West Virginia loads regional

| Thursday, March 11, 2004 12:00 a.m

How good is the West Virginia Intercollegiate Athletic Conference?

If you look at the field for the NCAA Division II Eastern Regional which starts Friday at California University’s Hamer Hall, the answer is very good.

Half of the eight women’s basketball teams play in the WVIAC.

The quartet includes Glenville State (27-3), West Liberty State (26-4), West Virginia State (22-8) and Charleston (23-7).

Rounding out the field are host California (29-1) from the PSAC, South Carolina’s Anderson (24-6) and North Carolina’s Barton (23-5) from the Carolinas-Virginia Athletics Conference and independent Pitt-Johnstown (22-5).

If you looked closely, the only thing the eight teams had in common was more than 20 victories.

While California was the only one of the 14 PSAC schools to get in the 20-win column, five of the 15 WVIAC members had at least 21 wins.

The number of wins, however, may not be a true measuring stick. Ask coaches like California’s Darcie Vincent or Shippensburg’s Kristy Trn, for instance.

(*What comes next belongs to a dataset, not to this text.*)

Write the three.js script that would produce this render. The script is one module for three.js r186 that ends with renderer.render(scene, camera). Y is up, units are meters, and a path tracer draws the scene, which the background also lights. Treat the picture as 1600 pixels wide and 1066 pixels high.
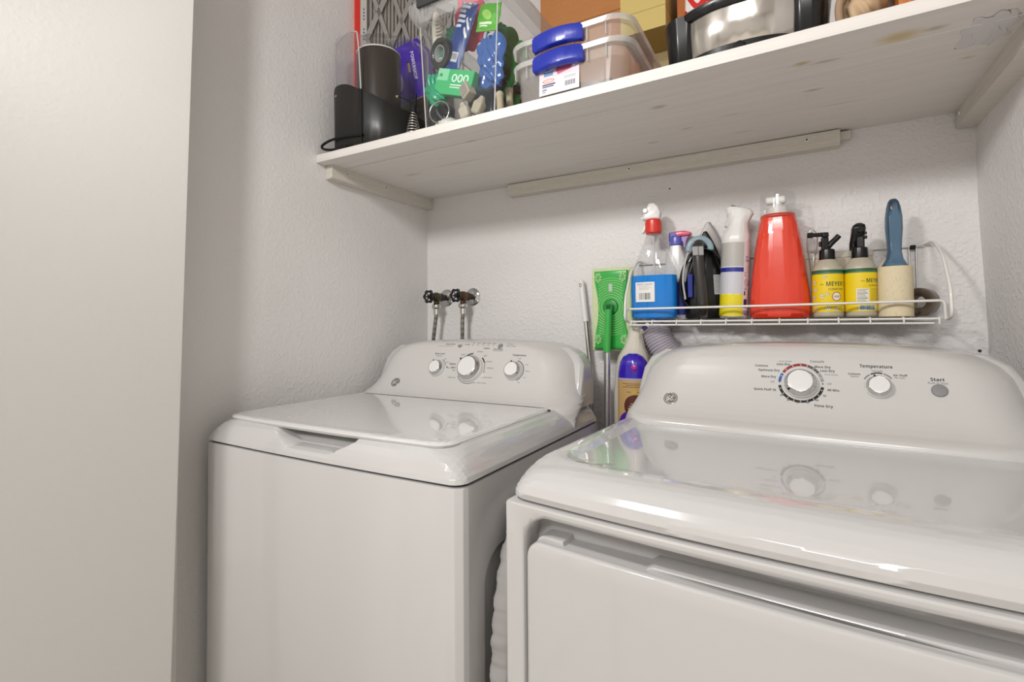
import * as THREE from 'three';
import { RoundedBoxGeometry } from 'three/addons/geometries/RoundedBoxGeometry.js';
import { mergeGeometries, mergeVertices, toCreasedNormals } from 'three/addons/utils/BufferGeometryUtils.js';
import { RectAreaLightUniformsLib } from 'three/addons/lights/RectAreaLightUniformsLib.js';
import { Brush, Evaluator, SUBTRACTION } from 'three-bvh-csg';

// ---------------------------------------------------------------- camera, light, exposure
const scene = new THREE.Scene();
scene.background = new THREE.Color(0x8a8682);
const camera = new THREE.PerspectiveCamera(2 * Math.atan(533 / 776.25) * 180 / Math.PI, 1600 / 1066, 0.02, 30);
camera.position.set(0, 1.1455, 1.42);
camera.up.set(0.01735, 0.99971, 0.01665);
camera.lookAt(-0.49421, 1.1455 + 0.02305, 1.42 - 0.86904);
camera.setViewOffset(1600, 1066, 0, 42.4, 1600, 1066);
camera.updateProjectionMatrix();
const renderer = new THREE.WebGLRenderer({ antialias: true });
renderer.toneMapping = THREE.LinearToneMapping;
renderer.toneMappingExposure = 0.84;
renderer.shadowMap.enabled = true;
RectAreaLightUniformsLib.init();
const FLASH = { x: -0.62, y: 1.87, z: 1.46, w: 0.14, h: 0.10, i: 210 };   // photographer's flash head, held above and left of the camera
const UNSEEN_PANEL = { x: -0.1, z: 3.7, w: 0.9, d: 0.9, i: 44 };                  // unseen ceiling panel, placed for soft light from above
const lampColor = new THREE.Color().setRGB(1, 0.975, 0.955), unseenPanelColor = new THREE.Color().setRGB(1, 0.98, 0.965);

const DOOR_LEAN = 0.021;   // the door hangs a little out of plumb
// ---------------------------------------------------------------- helpers
const used = {};
function numbered(n) { const k = used[n] = (used[n] ?? -1) + 1; return k ? n + '_' + String(k).padStart(3, '0') : n; }
let seedN = 7;
function rnd() { seedN = (seedN * 1664525 + 1013904223) % 4294967296; return seedN / 4294967296; }
function thing(name, label, category, [x, y, z] = [0, 0, 0], ry = 0, group) {
  const o = new THREE.Group(); o.name = numbered(name); o.position.set(x, y, z); o.rotation.y = ry;
  o.userData = { label, category }; if (group) o.userData.group = group;
  scene.add(o); return o;
}
function part(o, name, geo, mat, label) {
  const m = new THREE.Mesh(geo, mat); m.name = numbered(name); m.castShadow = m.receiveShadow = true;
  if (label) m.userData.label = label;
  o.add(m); return m;
}
function wpart(o, name, geo, mat, label) { geo.translate(-o.position.x, -o.position.y, -o.position.z); return part(o, name, geo, mat, label); }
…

“The West Virginia schools use a rotating schedule and don’t have to play each other at least twice and possibly three times counting the playoffs, as is the case in the PSAC,” noted Vincent. “It’s really difficult to find 20 wins in a season when you play in the PSAC.

“People will start playing the numbers game, which isn’t fair when you have to face teams like Shippensburg, Clarion, Edinboro and Indiana twice,” she added. “There’s something wrong when only one PSAC school gets in the regional. We have to find a solution. We won’t know until Monday night which conference is stronger.”

Trn, whose 19-win Shippensburg team was left out of the tourney despite handing California its lone loss of the season, knows.

n From top to bottom the PSAC is much stronger,” said Trn. “What hurt us this year was the East teams were not as strong as in the past. I still think our last place team in the West would beat most of the West Virginia schools.”

A good case in point was oft-beaten Indiana (14-12) winning at Charleston, 70-66, early in the season. The Indians finished sixth in the West with a 4-8 record.

Glenville State was the lone WVIAC playoff team to play more than one PSAC entry, going 3-0 with wins over Shippensburg (78-53), West Chester (78-61) and Millersville (61-54).

West Liberty State showed an 86-74 win over East Stroudsburg. West Virginia State didn’t play any PSAC schools.

Charleston coach Sherry Winn, whose club faces the Vulcans in the opening game, thinks the WVIAC is closing the gap.

“In the last three or four years the West Virginia teams have increased the level of play,” she said. “Our teams are really competitive.”

In the next 96 hours, we’ll find out.